Biodiesel plant proposed for Del.

Private group wants to build at Metachem site
Staff reporter

A private-industry group has proposed building a biodiesel fuel plant alongside the Motiva Enterprise's Delaware City refinery, potentially tapping the region's ample soybean crops and other farm and food industries for renewable energy.

State officials confirmed the Mid-Atlantic Biodiesel plan has roots in state and federally backed research into alternative energy sources, but few other details were available.

"It's a great idea," Delaware Agriculture Secretary Michael Scuse said Wednesday. "We have the capacity to produce a tremendous amount of soybeans. It would be a huge benefit to the environment and the state of Delaware."

The plant would produce methyl esters, or biodiesel, which is mixed with conventional refined oils to make cleaner-burning fuels. Blended fuels containing a low percentage of methyl ester and conventional diesel already are in use for some vehicles and motors, including hundreds of cars and trucks operated by more than 30 state agencies and Delaware businesses.

Mid-Atlantic already has petitioned the Department of Natural Resources and Environmental Control for a ruling on the need for a state Coastal Zone permit to build the plant on part of the bankrupt and abandoned Metachem Products chemical plant adjacent to Motiva.

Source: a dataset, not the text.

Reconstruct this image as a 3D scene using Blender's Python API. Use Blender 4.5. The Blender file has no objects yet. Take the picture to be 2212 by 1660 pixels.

DNREC Secretary John A. Hughes waived a $3,000 application fee normally charged for such applications, according to the company's permit application.

State law bans new heavy industry from a 275,000-acre strip bordering the Delaware River, Delaware Bay and Atlantic Coast.

Marty Ross, a principal in the group that sought the state permit, said it "makes sense to locate a biodiesel plant near a refinery."

Ross, a Sussex County farmer and agricultural business owner, said interest in sulfur-free biodiesel is increasing as the federal government continues efforts to drive down sulfur levels in fuel.

Gov. Ruth Ann Minner and state agencies have promoted biodiesel as a renewable energy source that helps improve air quality.

Initial operations would produce about 5 million gallons of biodiesel yearly, or about 25 percent of nationwide biodiesel production in 2002. Motiva, by comparison, refines about 7.35 million gallons of crude oil every day.

Company processes would use soybean oil, animal fats and other raw materials in combination with methanol, sulfuric acid and other chemicals to produce biodiesel and glycerine as a byproduct.

"We grow a good deal of soybeans, and we crush a lot of soybeans for meal for livestock, poultry and hogs," Ross said. "The oil is kind of a byproduct, we have an excess."

Earlier Wednesday, Ross made a presentation on the project to Maryland's Task Force on the Marketing of Grain and Other Agricultural Products.

"We're looking on Maryland as a fallback position," Ross said. "It's possible that they have a site that has more amenities or is more affordable."

Deborah Heaton, conservation director for the Delaware Chapter of the nonprofit Sierra Club, said her organization plans to look closely at the project and arguments for bringing a new industry to the protected Coastal Zone.

Delaware last year revoked a permit that allowed Metachem to operate a heavy industry on the property.

Heaton said the Sierra Club supports cleanup and redevelopment of abandoned industrial "brownfields."

"But here's a site where they haven't even cleaned the place up yet," Heaton said. "I don't think they totally understand what's out there yet. Why put a business in harm's way?"

Ross said the project would use a relatively uncontaminated 3- to 5-acre area outside the zone now under active state and federal cleanup. He cautioned that officials still are exploring the risk and potential liability of building at the site, long carried on a federal listing of the nation's worst contamination sites.